Héctor Olea
President and CEO
Gauss Energía

Reform Clarity Essential for Solar Investments

Wed, 02/24/2016 - 12:36

Even though there is great potential in the solar market, there has been a significant reluctance to invest. Gauss Energía took a different approach, seizing business opportunities and investments when no other company saw the potential. Now the company is one of the most renowned players in the Mexican solar industry, as evidenced by its involvement in Mexico’s largest solar park, Aura Solar I. Like many others, Héctor Olea, President and CEO of Gauss Energía, believes that the enactment of the Energy Reform has brought about a renewed interest in the PV sector. “I was personally involved in the consulting process with Congress and I can say, with confidence, that it was very transparent and open,” he states. “From the other side of the negotiating table I have witnessed that the interest from policy-makers has been genuine.”

Mexico experienced a similar reform in 1992, one which also allowed for private participation. Since then, US$43 billion have been directed at private energy projects, with US$7.5 billion of that revenue eventually being claimed by these projects when the renewable energy regulation was passed in 2006. “That particular regime certainly began to lag, but the new Energy Reform is allowing Mexico to enter the global mainstream,” Olea points out. “The country will now be able to implement strategies that global players already understand, such as private participation across the board and competitive spot markets.” Olea believes that the changes are so profound that even knowledgeable companies have to adapt themselves to the new rules in the energy generation sector, while also ensuring that their roles are clear-cut and well defined. “The State is the policy- maker and the owner, the companies are the operators and the managers, and entities like PEMEX and CFE are taking on a new role as ‘productive enterprises of the State’, while CRE acts an independent regulator,” details Olea. For him, this differentiation was important because CFE was sometimes seen as the owner, regulator, and operator simultaneously, creating confusion in the industry.

According to Olea, the PV industry has two agendas. The first is to look forward and focus on the Energy Reform, while the second is to analyze certain factors that are not proving efficient in the current framework. In the latter, the sector is facing an important issue surrounding import tariffs, as Olea explains. “The PV industry was exempt from any import duties, especially regarding PV panels, but some projects have been obliged to pay 15% tax due to the misclassification of one tariff with another. This situation has caused great uncertainty because it will have a major economic impact on the projects. Gauss Energía is now working with the Ministry of Energy and the Ministry of Economy to clarify why we are exempt from one tariff and not another.”

Olea has found that projects like Aura Solar I are starting commercial operations without the proper rules for grid integration. “A grid integration protocol for PV projects is still lacking, so Gauss Energía is working closely with CRE and CFE to formalize the rules and to come up with a proposal for operating with CENACE. We have been asked by CFE to come up with a storage capacity mechanism.
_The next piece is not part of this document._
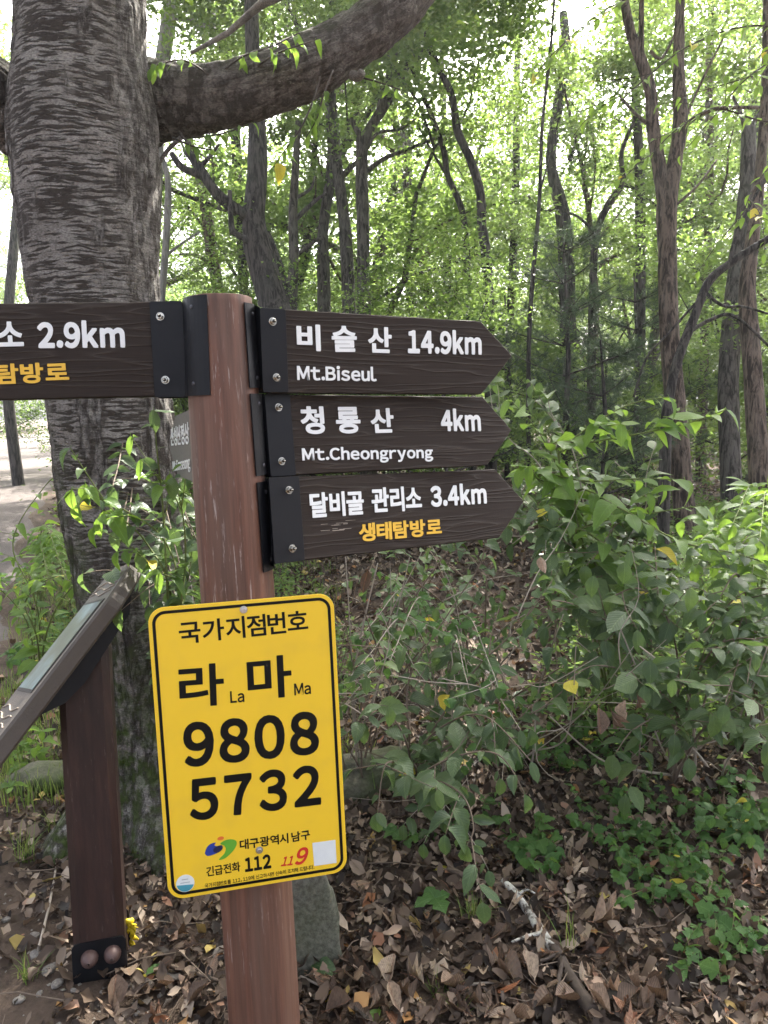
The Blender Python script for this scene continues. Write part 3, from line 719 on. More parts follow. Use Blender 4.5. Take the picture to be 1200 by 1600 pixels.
# pine thicket
def pine(px, f, H, label, seed):
    rng = np.random.default_rng(seed); q = P(px, 600, f); z0 = gz(q[0], q[1])
    t = thing('young_pine', label, 'pine', (q[0], q[1], z0), 'young pines')
    wd = Mix(); wd.add(*tube([(0, 0, -.1), (.05, 0, H*.5), (0, .05, H)], [.04, .025, .008], 6)); C = []; A = []
    for k in range(int(H*3.2)):
        z = .25+k/3.2*.93
        if z > H: break
        for j in range(5):
            a = rng.uniform(0, 6.28); L = (H-z)*.33+.28; d = np.array([math.cos(a), math.sin(a), .25])
            pts = [np.array([0, 0, z])+d*L*s+np.array([0, 0, .10*L*s*s]) for s in (0, .5, 1)]
            wd.add(*tube(pts, [.010, .006, .003], 3, False))
            for s in np.linspace(.35, 1, 7):
                p = np.array([0, 0, z])+d*L*s+np.array([0, 0, .1*L*s*s])
                for w in range(2): C.append(p+rng.normal(0, .05, 3)); A.append(d+rng.normal(0, .4, 3))
    wd.build('trunk', M['bark_dark'], t)
    C = np.array(C); A = np.array(A); n = 26; m = len(C)*n
    c = np.repeat(C, n, 0); a = np.repeat(A, n, 0); d = a*.8+rng.normal(0, .75, (m, 3)); d /= np.linalg.norm(d, axis=1)[:, None]
    x = np.cross(d, rng.normal(size=(m, 3))); x /= np.linalg.norm(x, axis=1)[:, None]; L = rng.uniform(.07, .12, (m, 1))
    V = np.stack([c-x*.0022, c+x*.0022, c+d*L], 1).reshape(-1, 3); F = np.arange(m*3).reshape(-1, 3)
    link('crown', mesh_np('crown', V, F, [M['needle']]), t)
pine(880, 7.2, 2.6, 'bluish young pine with long needles right of the arrow board tips', 1)
pine(990, 8.0, 2.3, 'young pine left of the high forked brown trunk, lower than its neighbour', 2)
pine(790, 9.0, 2.4, 'young pine seen just past the tip of the top arrow board', 3)
pine(940, 6.4, 1.6, 'smallest and nearest young pine in the thicket', 4)

# ------------------------------------------------------------------ the big cherry tree
def big_tree():
    f = 2.62
    rows = [(-90, 42, 214), (0, 33, 222), (100, 30, 226), (180, 24, 238), (240, 26, 240), (300, 34, 240), (400, 46, 242), (470, 56, 244), (560, 70, 252), (650, 84, 266), (760, 98, 276), (900, 122, 292), (1000, 140, 300), (1100, 152, 312), (1180, 150, 335), (1240, 120, 370), (1290, 90, 400)]
    zs = []; cs = []; rs = []
    for y, l, r in rows:
        c = P((l+r)/2, y, f); cs.append(c); rs.append((r-l)/2/FPX*f)
    cs = np.array(cs); rs = np.array(rs)
    # keep the trunk's depth steady: shift each centre to the same plan depth
    base = cs[-1].copy()
    for i in range(len(cs)):                                  # intersect the pixel ray with a near-vertical plane
        y = (rows[i][1]+rows[i][2])/2; d = FW+(y-600)/FPX*RT+(800-rows[i][0])/FPX*UP
        ff = 2.55/d[1]; cs[i] = CAM+ff*d; rs[i] = (rows[i][2]-rows[i][1])/2/FPX*ff
    up_c = [cs[0]+np.array([.02, 0, .5]), cs[0]+np.array([-.05, -.05, 1.3]), cs[0]+np.array([-.02, -.1, 2.2])]
    order = list(range(len(cs)))[::-1]
    C = np.array([cs[i] for i in order]+up_c); R = np.array([rs[i] for i in order]+[rs[0]*.9, rs[0]*.75, rs[0]*.5])
    C = catmull(C, 36); R = catmull(R[:, None], 36)[:, 0]
    L = np.concatenate([[0], np.cumsum(np.linalg.norm(np.diff(C, axis=0), axis=1))]); n = int(L[-1]/.009)
    s = np.linspace(0, L[-1], n); C = np.stack([np.interp(s, L, C[:, k]) for k in range(3)], 1); R = np.interp(s, L, R)
    seg = 240; th = np.arange(seg)/seg*2*math.pi
    TH, S = np.meshgrid(th, s); r0 = R[:, None]*np.ones(seg)
    cx, sx = np.cos(TH), np.sin(TH)
    rr = .22
    q = lambda kx, kz, o=0: np.stack([cx*rr*kx+o, sx*rr*kx, S*kz], -1)
    flank = np.clip(smooth(.55, .95, np.abs(cx))*.75+smooth(1.35, .5, S)*.8+smooth(.56, .66, fbm(q(9, 6, 7), 3, 21))*.8, 0, 1)
    crack = fbm(np.stack([cx*rr*60, sx*rr*60, S*14], -1), 3, 33)
    d = smooth(.42, .62, crack)*.008*flank+(fbm(q(30, 60), 2, 41)-.5)*.006+(fbm(q(9, 5), 2, 47)-.5)*.02
    # buttress lobes at the foot
    foot = smooth(.55, .0, S); d = d+foot*.05*np.sin(TH*5+1)*R[:, None]/.2
    r = r0+d
    # trunk's ring axes: world x and y
    V = C[:, None, :]+np.stack([cx*r, sx*r, 0*r], -1); V = V.reshape(-1, 3)
    i = np.arange(n-1)[:, None]*seg; j = np.arange(seg)[None, :]; j2 = (j+1) % seg
    F = np.stack([i+j, i+j2, i+seg+j2, i+seg+j], -1).reshape(-1, 4)
    tuv = np.stack([TH/(2*math.pi)*1.4, S], -1).reshape(-1, 2)
    moss = np.clip(smooth(1.15, .35, S)*.9*(.5+.5*(-sx))+.9*smooth(1.9, .6, S)*smooth(.2, -.8, cx)*.8, 0, 1)
    root = np.array([C[0][0], C[0][1], gz(C[0][0], C[0][1])])
    t = thing('cherry_tree', 'thick grey cherry tree with banded bark and a long bent limb, behind the signpost', 'tree', root)
    o = link('trunk', mesh_np('trunk', V-root, F, [M['bark_cherry']], True, {'flank': flank.ravel(), 'moss': moss.ravel()}, tuv), t)
    def limb(pts, w, f_list, seed):
        P3 = [P(x, y, ff) for (x, y), ff in zip(pts, f_list)]; R3 = [ww/2/FPX*ff for ww, ff in zip(w, f_list)]
        pp = catmull(P3, 30); rd = catmull(np.array(R3)[:, None], 30)[:, 0]
        L = np.concatenate([[0], np.cumsum(np.linalg.norm(np.diff(pp, axis=0), axis=1))]); n = int(L[-1]/.009)
        s = np.linspace(0, L[-1], n); pp = np.stack([np.interp(s, L, pp[:, k]) for k in range(3)], 1); rd = np.interp(s, L, rd)
        sg = 110; V, F = tube(pp, 1.0, sg, False); c = np.repeat(pp, sg, 0); dr = V-c
        TH = np.tile(np.arange(sg)/sg*2*math.pi, n); S = np.repeat(s, sg); cx, sx = np.cos(TH), np.sin(TH)
        lent = fbm(np.stack([cx*1.4, sx*1.4, S*30], -1), 2, seed); crk = fbm(np.stack([cx*6, sx*6, S*16], -1), 4, seed+5)
        k = smooth(.2, .7, S); ridge = smooth(.46, .6, lent)*k+smooth(.42, .6, crk)*(1-k*.6)
        ridge = np.clip(ridge, 0, 1)
        r = np.repeat(rd, sg)+ridge*.006+(fbm(np.stack([cx*5, sx*5, S*40], -1), 3, seed+9)-.5)*.006+(fbm(np.stack([cx*1.2, sx*1.2, S*4], -1), 2, seed+3)-.5)*.03
        V = c+dr*r[:, None]
        link('limb', mesh_np('limb', V-root, F, [M['bark_limb']], True, {'flank': 1-k*.55, 'moss': smooth(.1, .9, dr[:, 2])*.35}, np.stack([TH/(2*math.pi)*.6, S], -1)), t)
        return pp
    limb([(150, 195), (215, 165), (255, 158), (330, 154), (420, 130), (500, 96), (575, 46), (630, 2), (690, -80), (740, -220)], (120, 128, 108, 92, 86, 86, 78, 66, 60, 50), (2.60, 2.56, 2.52, 2.5, 2.5, 2.52, 2.55, 2.6, 2.7, 2.8), 51)
    limb([(110, 230), (40, 185), (0, 160), (-60, 110), (-160, 20), (-250, -130)], (120, 120, 110, 100, 85, 70), (2.58, 2.55, 2.5, 2.4, 2.3, 2.2), 71)
    # small stub under the limb and thin shoots
    for pts, w in (([(552, 118, 2.5), (560, 120, 2.47), (566, 112, 2.45)], (16, 12)), ([(283, 215, 2.5), (262, 235, 2.5), (245, 262, 2.5), (238, 285, 2.48)], (8, 5)),
                   ([(322, 120, 2.46), (318, 165, 2.44), (316, 190, 2.44)], (2.5, 2)), ([(280, 205, 2.5), (300, 230, 2.5), (340, 260, 2.55)], (4, 2.5))):
        q = catmull([P(*a) for a in pts], 5); V, F = tube(q-root, np.linspace(w[0], w[1], len(q))/FPX*2.5/2, 8)
        Mix().add(V, F).build('twig', M['bark_limb'], t)
    # the crown overhead (above the frame) with boughs
    rng = np.random.default_rng(77); bo = Mix(); cl = []
    for k in range(16):
        a = k/16*2*math.pi+rng.uniform(-.2, .2); st = np.array([-.9, 2.4, 4.1+rng.uniform(-.3, .6)]) if k % 2 else P(740, -220, 2.8)
        pts = [st]; d = unit((math.cos(a), math.sin(a)+.15, .35)); Lb = rng.uniform(2.0, 4.2)
        for i in range(6):
            d = unit(d+rng.normal(0, .14, 3)+np.array([0, 0, .02])); pts.append(pts[-1]+d*Lb/6)
        bo.add(*tube(np.array(pts)-root, np.linspace(.05, .01, 7), 6, False))
        for p in pts[1:]:
            for _ in range(4): cl.append(p+rng.normal(0, .45, 3)*np.array([1, 1, .5]))
    bo.build('bough', M['bark_limb'], t)
    cl = np.array(cl)
    # keep leaf clumps out of the view cone's middle
    dd = cl-CAM; ff = dd@FW; py = 800-FPX*(dd@UP)/np.maximum(ff, .1); keep = (ff < .1) | (py < -60)
    V, F = leaf_cloud(cl[keep], 17, .22, .085, rng, .5)
    link('crown', mesh_np('crown', V-root, F, [M['leaf_crown_near']]), t)
    # hanging leaf sprays below and above the limb
    for pts, nl in (([(500, 120, 2.4), (488, 160, 2.35), (470, 200, 2.3), (445, 235, 2.3), (425, 265, 2.3)], 9), ([(520, 110, 2.4), (505, 150, 2.35), (495, 185, 2.35), (478, 215, 2.35)], 7),
                    ([(300, 215, 2.45), (330, 212, 2.4), (360, 205, 2.38), (400, 190, 2.35)], 7), ([(270, 215, 2.45), (300, 228, 2.4), (335, 235, 2.38)], 6),
                    ([(330, 120, 2.4), (290, 95, 2.35), (250, 100, 2.3), (235, 108, 2.3)], 9), ([(350, 110, 2.4), (380, 88, 2.35), (430, 70, 2.3), (470, 50, 2.3)], 9),
                    ([(400, 105, 2.4), (430, 85, 2.35), (455, 75, 2.3), (500, 60, 2.3)], 7), ([(560, 120, 2.5), (590, 128, 2.45), (625, 140, 2.4)], 5)):
        q = catmull([P(*a) for a in pts], 5); V, F = tube(q-root, np.linspace(.004, .0015, len(q)), 4); Mix().add(V, F).build('twig', M['twig_dark'], t)
        for k in range(nl):
            i = int(len(q)*(.25+.74*k/nl)); sgn = 1 if k % 2 else -1; tan = unit(q[min(i+1, len(q)-1)]-q[max(i-1, 0)])
            sd_ = np.cross(tan, (0, 0, 1))*sgn
            put_leaf('bright', q[i], tan*.4+sd_*.6+np.array([0, 0, -.55])+rng.normal(0, .2, 3), rng.normal(0, .5, 3)+np.array([0, -.3, 1]), rng.uniform(.034, .056), t, rng)
        if pts[0][0] in (500,): put_leaf('yellow', q[-3], (.2, 0, -.8), (.3, -.8, .4), .06, t, rng)
    return root
tree_root = big_tree()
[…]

I am surprised that PV has been the only sector asked to provide this.” Before Aura Solar I, project finance structuring did not combine well with merchant risks. To deal with this, Gauss Energía has asked its equity participants and financiers to come up with creative ideas to mix these two elements together. One method for convincing banks to invest in its projects was an econometric analysis which revealed that the price of energy correlated with the price of oil. “While few companies understand the short-run marginal cost (SRMC) methodology, everyone understands the risks of West Texas Intermediate (WTI) crude oil,” explains Olea. “To increase awareness of SRMC, we mapped the correlation between that and WTI and discovered how changing technologies like fuel oil and gas can affect the cost of energy generation. The possibility of WTI reaching US$40 may be catastrophic according to the model, but the probability of that happening is rather small.” After Aura Solar I, there was an elated sense of satisfaction at Gauss Energía because the IFC was able to finance three projects in Chile with the same characteristics of merchant risk.

For Olea, solar energy is competitive enough for the retail market. “We can easily compete with a medium-voltage tariff, and if the cost of electricity goes down due to the use of natural gas, then we will try to lower costs, but this will pose a challenge for PV’s future development. If a project has a well-grounded commercial factor, the rest will easily fall into place; however, we have to be careful because the required regulations for making projects bankable are not yet clear. This issue has been recurring for off-takers that need to place a large bet on solar while considering what will happen to them in the future. The Energy Reform remains positive in the short term, but some projects have been put on hold while they wait to gain a better understanding of the new developments,” he concludes.